Problem requirements: Return only the number of lines holding the word "scene".

Entries:
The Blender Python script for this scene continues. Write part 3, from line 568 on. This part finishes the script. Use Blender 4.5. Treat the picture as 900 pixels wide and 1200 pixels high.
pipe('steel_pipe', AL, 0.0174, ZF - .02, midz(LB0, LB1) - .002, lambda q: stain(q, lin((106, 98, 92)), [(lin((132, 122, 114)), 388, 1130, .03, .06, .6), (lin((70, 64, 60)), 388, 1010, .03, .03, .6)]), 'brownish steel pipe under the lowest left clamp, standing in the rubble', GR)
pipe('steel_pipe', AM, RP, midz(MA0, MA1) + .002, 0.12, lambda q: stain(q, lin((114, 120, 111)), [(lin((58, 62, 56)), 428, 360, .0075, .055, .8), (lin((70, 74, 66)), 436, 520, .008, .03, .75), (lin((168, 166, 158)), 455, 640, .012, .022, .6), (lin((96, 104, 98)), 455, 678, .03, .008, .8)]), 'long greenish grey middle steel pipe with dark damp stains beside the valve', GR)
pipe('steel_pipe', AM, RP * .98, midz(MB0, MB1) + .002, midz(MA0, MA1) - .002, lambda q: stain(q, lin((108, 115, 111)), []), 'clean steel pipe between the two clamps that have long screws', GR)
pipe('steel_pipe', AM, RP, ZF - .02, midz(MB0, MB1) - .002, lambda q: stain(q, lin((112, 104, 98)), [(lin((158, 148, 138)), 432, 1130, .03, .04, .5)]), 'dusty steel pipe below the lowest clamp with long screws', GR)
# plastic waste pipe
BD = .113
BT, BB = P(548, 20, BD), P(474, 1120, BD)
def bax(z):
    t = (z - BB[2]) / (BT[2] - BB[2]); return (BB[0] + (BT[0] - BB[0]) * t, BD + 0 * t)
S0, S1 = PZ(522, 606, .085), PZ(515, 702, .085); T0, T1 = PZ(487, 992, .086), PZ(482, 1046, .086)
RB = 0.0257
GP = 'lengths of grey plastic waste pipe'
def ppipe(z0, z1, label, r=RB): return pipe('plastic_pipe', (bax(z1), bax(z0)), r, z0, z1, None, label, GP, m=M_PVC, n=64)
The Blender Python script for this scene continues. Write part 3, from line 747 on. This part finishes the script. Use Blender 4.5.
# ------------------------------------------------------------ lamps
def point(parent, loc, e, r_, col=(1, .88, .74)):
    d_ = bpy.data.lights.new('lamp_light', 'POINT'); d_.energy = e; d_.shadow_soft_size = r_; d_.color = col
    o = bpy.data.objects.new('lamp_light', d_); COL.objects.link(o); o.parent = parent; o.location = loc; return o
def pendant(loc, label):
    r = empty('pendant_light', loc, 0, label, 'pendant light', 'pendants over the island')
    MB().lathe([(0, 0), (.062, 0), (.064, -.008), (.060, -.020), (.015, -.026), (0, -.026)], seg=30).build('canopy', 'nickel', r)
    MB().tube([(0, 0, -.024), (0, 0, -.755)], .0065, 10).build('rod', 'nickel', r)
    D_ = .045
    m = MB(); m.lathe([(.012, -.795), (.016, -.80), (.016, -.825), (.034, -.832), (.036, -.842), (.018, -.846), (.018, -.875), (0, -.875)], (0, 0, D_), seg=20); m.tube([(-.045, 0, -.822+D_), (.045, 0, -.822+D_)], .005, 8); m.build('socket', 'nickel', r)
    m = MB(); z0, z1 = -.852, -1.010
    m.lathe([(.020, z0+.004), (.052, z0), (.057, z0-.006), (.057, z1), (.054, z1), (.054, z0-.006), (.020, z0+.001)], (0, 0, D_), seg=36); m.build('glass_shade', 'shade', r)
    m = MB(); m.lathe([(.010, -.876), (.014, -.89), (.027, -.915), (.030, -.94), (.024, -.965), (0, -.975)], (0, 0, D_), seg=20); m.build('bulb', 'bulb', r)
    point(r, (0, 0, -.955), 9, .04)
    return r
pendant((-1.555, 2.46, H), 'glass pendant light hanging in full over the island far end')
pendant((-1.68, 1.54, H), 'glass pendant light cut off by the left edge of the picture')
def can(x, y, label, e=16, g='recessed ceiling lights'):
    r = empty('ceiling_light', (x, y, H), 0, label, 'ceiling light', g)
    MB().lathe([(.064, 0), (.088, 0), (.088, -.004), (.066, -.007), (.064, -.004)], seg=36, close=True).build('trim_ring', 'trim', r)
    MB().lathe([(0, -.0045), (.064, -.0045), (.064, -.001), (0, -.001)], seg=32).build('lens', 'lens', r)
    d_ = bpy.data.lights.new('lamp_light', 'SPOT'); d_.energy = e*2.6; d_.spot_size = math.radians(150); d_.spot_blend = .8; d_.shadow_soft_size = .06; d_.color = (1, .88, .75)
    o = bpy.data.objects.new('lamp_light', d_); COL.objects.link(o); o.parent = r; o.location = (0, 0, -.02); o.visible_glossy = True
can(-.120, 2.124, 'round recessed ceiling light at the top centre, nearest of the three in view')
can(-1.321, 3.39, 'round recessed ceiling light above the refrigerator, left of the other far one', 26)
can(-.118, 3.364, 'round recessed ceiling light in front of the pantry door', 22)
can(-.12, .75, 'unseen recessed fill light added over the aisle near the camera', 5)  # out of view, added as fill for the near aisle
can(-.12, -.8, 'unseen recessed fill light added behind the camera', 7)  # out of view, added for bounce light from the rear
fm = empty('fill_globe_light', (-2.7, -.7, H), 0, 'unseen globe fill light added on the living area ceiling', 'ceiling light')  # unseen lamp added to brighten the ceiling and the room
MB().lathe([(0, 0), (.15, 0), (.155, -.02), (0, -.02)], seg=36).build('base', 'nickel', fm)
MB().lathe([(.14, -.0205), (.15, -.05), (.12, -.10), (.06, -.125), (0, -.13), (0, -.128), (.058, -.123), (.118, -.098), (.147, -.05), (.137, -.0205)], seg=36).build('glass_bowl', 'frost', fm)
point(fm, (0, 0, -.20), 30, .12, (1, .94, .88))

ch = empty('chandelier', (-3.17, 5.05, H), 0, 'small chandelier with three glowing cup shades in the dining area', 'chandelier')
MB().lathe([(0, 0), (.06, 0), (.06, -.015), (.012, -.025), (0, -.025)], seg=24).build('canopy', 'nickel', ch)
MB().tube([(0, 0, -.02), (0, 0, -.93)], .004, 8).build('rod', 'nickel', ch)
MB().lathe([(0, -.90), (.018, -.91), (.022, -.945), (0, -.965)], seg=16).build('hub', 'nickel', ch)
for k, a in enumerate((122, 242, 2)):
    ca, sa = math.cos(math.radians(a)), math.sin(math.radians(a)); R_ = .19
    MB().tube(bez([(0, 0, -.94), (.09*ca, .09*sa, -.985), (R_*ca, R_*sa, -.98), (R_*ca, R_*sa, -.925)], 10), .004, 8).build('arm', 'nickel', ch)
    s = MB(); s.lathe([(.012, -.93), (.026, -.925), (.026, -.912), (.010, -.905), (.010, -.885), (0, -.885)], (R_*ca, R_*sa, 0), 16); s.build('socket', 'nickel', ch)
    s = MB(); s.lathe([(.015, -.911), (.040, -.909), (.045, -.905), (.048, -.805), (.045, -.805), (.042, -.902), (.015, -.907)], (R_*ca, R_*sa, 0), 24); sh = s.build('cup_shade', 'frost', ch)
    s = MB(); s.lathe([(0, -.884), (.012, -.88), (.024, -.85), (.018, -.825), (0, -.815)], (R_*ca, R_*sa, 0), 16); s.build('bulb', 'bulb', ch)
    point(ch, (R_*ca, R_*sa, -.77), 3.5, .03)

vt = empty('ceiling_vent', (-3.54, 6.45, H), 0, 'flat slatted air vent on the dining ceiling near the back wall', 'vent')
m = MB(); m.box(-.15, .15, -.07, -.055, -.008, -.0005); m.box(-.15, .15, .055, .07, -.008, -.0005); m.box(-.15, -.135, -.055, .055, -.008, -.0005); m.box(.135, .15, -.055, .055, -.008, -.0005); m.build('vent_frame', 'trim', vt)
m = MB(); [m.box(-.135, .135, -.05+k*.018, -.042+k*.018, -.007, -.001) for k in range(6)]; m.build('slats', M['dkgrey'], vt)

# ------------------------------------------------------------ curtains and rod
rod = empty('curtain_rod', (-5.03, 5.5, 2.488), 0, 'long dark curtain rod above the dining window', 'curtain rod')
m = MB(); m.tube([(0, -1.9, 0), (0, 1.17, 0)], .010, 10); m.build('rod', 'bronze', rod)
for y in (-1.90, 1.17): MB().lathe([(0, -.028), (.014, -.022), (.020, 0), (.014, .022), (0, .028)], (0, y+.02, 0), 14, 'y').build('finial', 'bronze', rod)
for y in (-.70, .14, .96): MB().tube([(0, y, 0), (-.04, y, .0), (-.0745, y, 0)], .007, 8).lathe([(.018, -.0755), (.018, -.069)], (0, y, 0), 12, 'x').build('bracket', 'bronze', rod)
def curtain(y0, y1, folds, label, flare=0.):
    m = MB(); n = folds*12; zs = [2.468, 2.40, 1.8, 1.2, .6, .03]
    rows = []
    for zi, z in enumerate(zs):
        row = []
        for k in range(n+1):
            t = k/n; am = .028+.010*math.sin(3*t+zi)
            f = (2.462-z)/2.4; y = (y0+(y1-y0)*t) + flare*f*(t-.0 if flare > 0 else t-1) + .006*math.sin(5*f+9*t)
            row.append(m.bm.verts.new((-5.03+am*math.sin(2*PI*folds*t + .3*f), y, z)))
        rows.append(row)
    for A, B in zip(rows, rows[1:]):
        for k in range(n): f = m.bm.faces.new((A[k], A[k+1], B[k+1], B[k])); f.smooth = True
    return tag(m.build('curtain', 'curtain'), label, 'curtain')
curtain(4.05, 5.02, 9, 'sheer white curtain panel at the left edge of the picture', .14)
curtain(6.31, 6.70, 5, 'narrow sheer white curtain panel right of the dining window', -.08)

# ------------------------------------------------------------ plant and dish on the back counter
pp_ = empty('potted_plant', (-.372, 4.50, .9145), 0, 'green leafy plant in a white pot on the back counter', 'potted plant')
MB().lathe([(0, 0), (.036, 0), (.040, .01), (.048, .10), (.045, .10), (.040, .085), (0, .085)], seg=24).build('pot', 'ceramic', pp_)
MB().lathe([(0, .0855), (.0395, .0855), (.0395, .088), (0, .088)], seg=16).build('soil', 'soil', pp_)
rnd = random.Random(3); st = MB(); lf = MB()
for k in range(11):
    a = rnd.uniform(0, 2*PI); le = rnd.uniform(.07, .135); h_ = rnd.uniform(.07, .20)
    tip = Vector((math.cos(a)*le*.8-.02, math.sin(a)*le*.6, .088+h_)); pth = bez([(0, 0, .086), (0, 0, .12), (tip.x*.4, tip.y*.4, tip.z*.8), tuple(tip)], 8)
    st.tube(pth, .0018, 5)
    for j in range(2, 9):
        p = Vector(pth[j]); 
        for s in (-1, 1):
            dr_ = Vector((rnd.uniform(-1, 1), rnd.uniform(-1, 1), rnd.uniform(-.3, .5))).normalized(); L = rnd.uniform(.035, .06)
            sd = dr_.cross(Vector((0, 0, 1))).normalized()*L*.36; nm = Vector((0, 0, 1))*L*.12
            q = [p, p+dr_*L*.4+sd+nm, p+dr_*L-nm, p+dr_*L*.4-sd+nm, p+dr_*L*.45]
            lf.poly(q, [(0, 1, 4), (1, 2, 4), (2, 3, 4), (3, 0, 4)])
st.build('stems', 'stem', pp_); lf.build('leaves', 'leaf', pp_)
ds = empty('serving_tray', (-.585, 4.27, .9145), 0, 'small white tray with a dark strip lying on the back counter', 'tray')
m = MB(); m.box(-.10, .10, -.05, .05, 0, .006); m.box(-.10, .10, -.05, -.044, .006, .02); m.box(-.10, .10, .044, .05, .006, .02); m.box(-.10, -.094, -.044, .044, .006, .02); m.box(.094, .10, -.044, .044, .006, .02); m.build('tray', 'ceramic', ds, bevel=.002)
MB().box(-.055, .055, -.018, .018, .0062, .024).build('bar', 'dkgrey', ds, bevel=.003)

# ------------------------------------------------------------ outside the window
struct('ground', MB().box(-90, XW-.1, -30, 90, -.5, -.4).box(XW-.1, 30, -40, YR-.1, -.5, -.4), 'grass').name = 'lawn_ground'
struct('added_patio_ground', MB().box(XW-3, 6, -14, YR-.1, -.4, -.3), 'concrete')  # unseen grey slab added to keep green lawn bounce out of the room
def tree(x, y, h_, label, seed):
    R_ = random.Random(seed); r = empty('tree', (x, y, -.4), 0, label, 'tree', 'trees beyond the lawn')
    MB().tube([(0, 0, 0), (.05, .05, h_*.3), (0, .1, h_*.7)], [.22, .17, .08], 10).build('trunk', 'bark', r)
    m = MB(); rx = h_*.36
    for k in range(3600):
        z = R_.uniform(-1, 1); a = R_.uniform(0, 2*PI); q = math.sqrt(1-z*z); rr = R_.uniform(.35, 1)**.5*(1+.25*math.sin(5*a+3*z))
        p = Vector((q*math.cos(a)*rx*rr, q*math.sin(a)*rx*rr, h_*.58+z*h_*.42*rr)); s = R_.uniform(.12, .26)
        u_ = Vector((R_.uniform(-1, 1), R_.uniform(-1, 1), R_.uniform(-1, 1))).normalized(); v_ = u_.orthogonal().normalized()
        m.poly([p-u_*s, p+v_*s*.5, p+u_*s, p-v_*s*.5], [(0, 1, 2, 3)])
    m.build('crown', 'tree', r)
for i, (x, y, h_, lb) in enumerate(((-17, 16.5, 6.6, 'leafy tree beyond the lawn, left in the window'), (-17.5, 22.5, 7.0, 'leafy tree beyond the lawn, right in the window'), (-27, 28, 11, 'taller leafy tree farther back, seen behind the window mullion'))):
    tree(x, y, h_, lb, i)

Exercise answer: 2